21. In all the decisions referred to by the appellant's Counsel, nowhere it has been laid down that the question of suppressing material facts or not coming before the Court in clean hands will have to be considered only at an interlocutory stage and not at the final stage. In fact, this Court, in the case of Lakshminarasimhiah, has observed that "He who comes into equity must come with clean hands" or "He that hath committed inequity shall not have equity" are well-known maxims of equity. The wrong conduct of the plaintiff in the particular matter or transaction with respect to which he seeks injunctive relief will preclude him from getting such relief.
22. In the light of the aforesaid principles of law and in the decision in the case of M/s.
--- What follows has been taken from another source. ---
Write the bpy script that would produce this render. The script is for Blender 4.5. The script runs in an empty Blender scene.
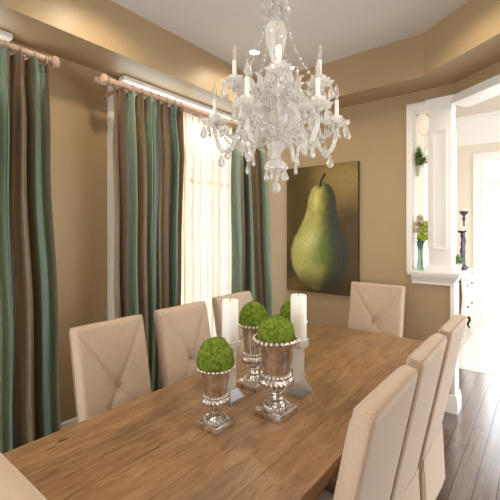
import bpy, bmesh, math, random
from mathutils import Vector, Matrix, noise
C = bpy.context.scene.collection
PI = math.pi
rnd = random.Random(7)

# ------------------------------------------------------------------ materials
def srgb(r, g, b):
    f = lambda c: (c/255/12.92) if c/255 <= 0.04045 else ((c/255+0.055)/1.055)**2.4
    return (f(r), f(g), f(b), 1)

def base_mat(name):
    m = bpy.data.materials.new(name); m.use_nodes = True
    nt = m.node_tree; bs = nt.nodes['Principled BSDF']
    return m, nt, bs

def N(nt, t, **kw):
    n = nt.nodes.new(t)
    for k, v in kw.items():
        if k.startswith('_'): setattr(n, k[1:], v)
        else: n.inputs[k].default_value = v
    return n

def ramp(nt, stops, interp='LINEAR'):
    n = nt.nodes.new('ShaderNodeValToRGB'); r = n.color_ramp; r.interpolation = interp
    while len(r.elements) < len(stops): r.elements.new(0.5)
    for e, (p, c) in zip(r.elements, stops): e.position = p; e.color = c
    return n

def mat(name, c, rough=0.5, metal=0.0, var=0.06, scale=8, bump=0.0, bscale=None, spec=0.5, stretch=None, **kw):
    """plain colour broken up by a little noise, plus optional fine bump"""
    m, nt, bs = base_mat(name)
    tc = nt.nodes.new('ShaderNodeTexCoord'); src = tc.outputs['Object']
    if stretch:
        mp = nt.nodes.new('ShaderNodeMapping'); mp.inputs['Scale'].default_value = stretch
        nt.links.new(src, mp.inputs['Vector']); src = mp.outputs['Vector']
    nz = N(nt, 'ShaderNodeTexNoise', Scale=scale, Detail=4.0)
    nt.links.new(src, nz.inputs['Vector'])
    lo = tuple(max(0, x*(1-var)) for x in c[:3])+(1,); hi = tuple(min(1, x*(1+var)) for x in c[:3])+(1,)
    rp = ramp(nt, [(0.3, lo), (0.7, hi)])
    nt.links.new(nz.outputs['Fac'], rp.inputs['Fac']); nt.links.new(rp.outputs['Color'], bs.inputs['Base Color'])
    bs.inputs['Roughness'].default_value = rough; bs.inputs['Metallic'].default_value = metal
    bs.inputs['Specular IOR Level'].default_value = spec
    for k, v in kw.items(): bs.inputs[k.replace('_', ' ')].default_value = v
    if bump:
        nb = N(nt, 'ShaderNodeTexNoise', Scale=bscale or scale*8, Detail=3.0)
        nt.links.new(src, nb.inputs['Vector'])
        b = N(nt, 'ShaderNodeBump', Strength=bump, Distance=0.01)
        nt.links.new(nb.outputs['Fac'], b.inputs['Height']); nt.links.new(b.outputs['Normal'], bs.inputs['Normal'])
    return m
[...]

Seemax Constructions (Private) Limited, it having been laid down that in a suit filed for interim and permanent injunction restraining defendants from invoking bank guarantees, if the fact relating to suit filed in other Courts is not disclosed, the same would amount to suppression of material facts and the suit will be liable to be dismissed without going into the merits, in the instant case also, the aforesaid principles of law will have to be applied and the consequence of such application of the above principles is that the suit of the plaintiff was liable to be dismissed even on the ground of suppression of material fact of the plaintiff having filed an earlier suit for the same relief of injunction and the said suit having been dismissed. Therefore, even from this angle, the dismissal of the suit of the plaintiff by the lower Appellate Court cannot be termed as erroneous and, as such, I answer the substantial question of law framed by holding that insofar the possession is concerned, the view taken by the lower.
23. Appellate Court, having been based on the appreciation of evidence by it, is not liable to be interfered with by this Court in second appeal as it does not suffer from any of the infirmities which give rise to interference in second appeal under Section 100 of the CPC. No occasion, therefore, arises for reversing the view taken by the lower Appellate Court.
24. In the result, the appeal is dismissed. The judgment and decree of the lower Appellate Court in dismissing the suit of the plaintiff stands confirmed. No costs.